Travaux de sécurisation.
Avant d'intervenir sur le câble en question, l'un des 36 que compte le viaduc n° 2 situé à quelques centaines de mètres de l'entrée du pont côté île, Freyssinet s'est assuré que ses techniciens ne courraient aucun risque. Pour ce faire, les 70 câbles situés entre l'entrée et le point de rupture ont été inspectés. Des sondeurs acoustiques ont été installés par Sixense afin de guetter d'éventuelles ruptures notamment au niveau des têtes d'ancrage.
« Au fur et à mesure que nous progressions dans l'ouvrage, nous avons sanglé les câbles entre eux afin d'éviter le “coup de fouet” si l'un d'eux cassait. La tension d'un câble est d'environ 400 tonnes et une trentaine de techniciens étaient sur place. Nous ne voulions pas d'accident », insiste Nicolas Coevoet, ingénieur travaux chez Freyssinet. Au total, plus de 2 000 sangles ont été ainsi disposées, à raison d'une tous les mètres. Démarrés début décembre, ces travaux de sécurisation se sont achevés fin janvier.

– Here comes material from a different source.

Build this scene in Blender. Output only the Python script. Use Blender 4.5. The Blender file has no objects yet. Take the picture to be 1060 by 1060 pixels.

Tout juste engagée, l'opération pour changer les 250 m de câble est assez simple : « La gaine est entrée dans le pont par tronçons de 6 m, qui sont ensuite assemblés entre eux. Puis nous passons les fils dans la gaine où ils sont tendus et immobilisés grâce à du coulis de béton », poursuit l'ingénieur. L'opération doit durer entre deux et trois semaines. Le matériel de détection de rupture, caméras et sondes, restera sur place afin de détecter d'éventuelles anomalies en temps réel. L'ensemble du chantier demande un investissement de 2,7 millions d'euros, financé grâce à l'écotaxe perçue à l'entrée du pont.